This is a belated account of perhaps the best thanksgiving I have yet celebrated. Thanksgiving has always been a favorite holiday of mine. It is a holiday to celebrate being together with friends, neighbors, and family. It can be religiously based, but not necessarily. There is a basic menu (turkey, mashed potatoes, stuffing, and biscuits), but the trimmings and fixings are left to whim and tradition. No one’s thanksgiving is ever quite the same as anyone else’s, which makes it a fantastic holiday to share and reinvent.
So, thanksgiving in Turkmenistan…we had the basic menu. Halley raised and slaughtered with the aid of Clemens two turkeys. We had at least 4 kilos of mashed potatoes, and enough stuffing to stuff both turkeys and two casserole dishes. I baked the biscuits and they didn’t entirely suck. I was pleased with this, as it was the first time that I had made biscuits that didn’t come from a Pillsbury tube. We also had salad with real ranch dressing, beets with walnuts, carrots, squash, pretzels, pumpkin pie, brownies, and molasses sugar cookies. It was a feast for the ages.
A fun aside about the turkey slaughter—the actual death of the birds took place at dawn on Thanksgiving Day. I know dawn sounds melodramatic, but with dawn is at about 7:45 at this point. If we wanted thanksgiving at all, the turkeys had to die before the sun came up. I was not actually present at the event. Watching things die causes infertility, plus I had to work. Clemens was the chief executioner, and Halley his able-bodied assistant. Apparently the death part went well. There was a sharpened blade, and a mercifully quick deathblow. Halley and Clemens then took the carcasses to defeather them. They were working on the larger of the two birds when Halley’s host mom came out and said, “Halley-jan, where’s the other turkey?”

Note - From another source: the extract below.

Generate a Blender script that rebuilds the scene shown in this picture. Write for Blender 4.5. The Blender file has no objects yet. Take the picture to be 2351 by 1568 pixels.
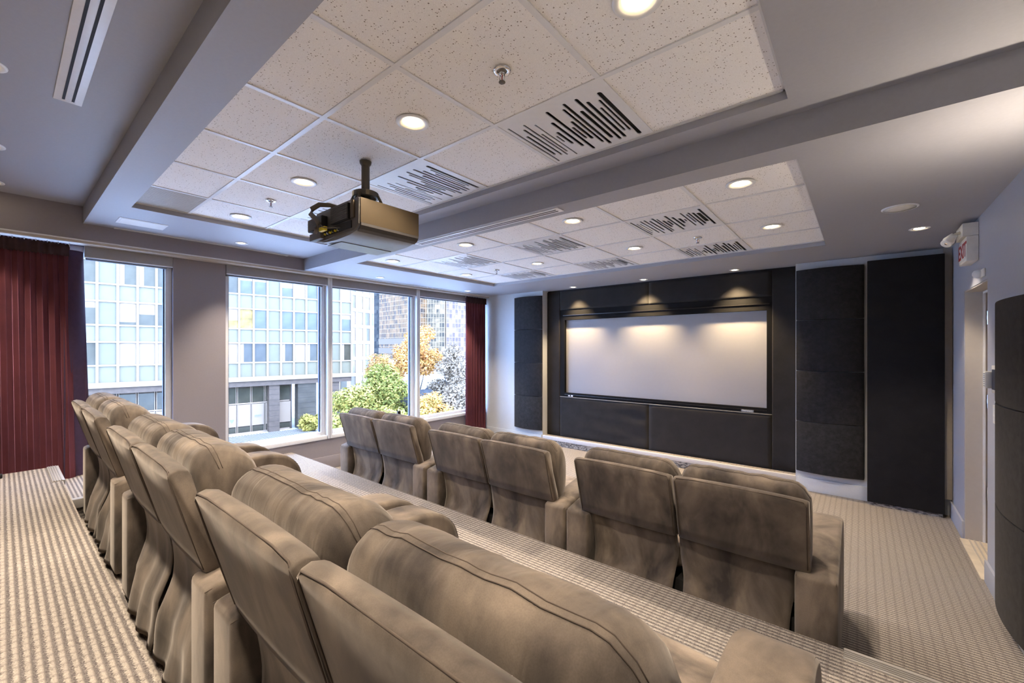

Yes, the dead bird had vanished. Clemens and Halley—I imagine—started running around like chickens with, well, their heads cut off. That image is sort of a cross between a bad pun and poorly placed irony, but it’s the best I can do. Finally, a small child who had been watching the Americans tells them that the dog has the bird. Yes, a dog stole our turkey. Clemens stepped up and did some serious battle and managed to wrest most of the bird from the jaws. In the end we lost most of the neck and one of the breasts. Rabies does die when you cook it at 420 degrees for four hours, right?
The meal was also the fond farewell for the T-15s all of whom left for greener pastures the following week. Angela made the most amazing tribute DVD. It was clips, music, and photos of a year’s adventures together. We had scenes at Merv, Ashgabat, conferences, and just hanging out. I cried a bit by the end. It’s hard to see friends go, but it really hard when they are as amazing as the 15s.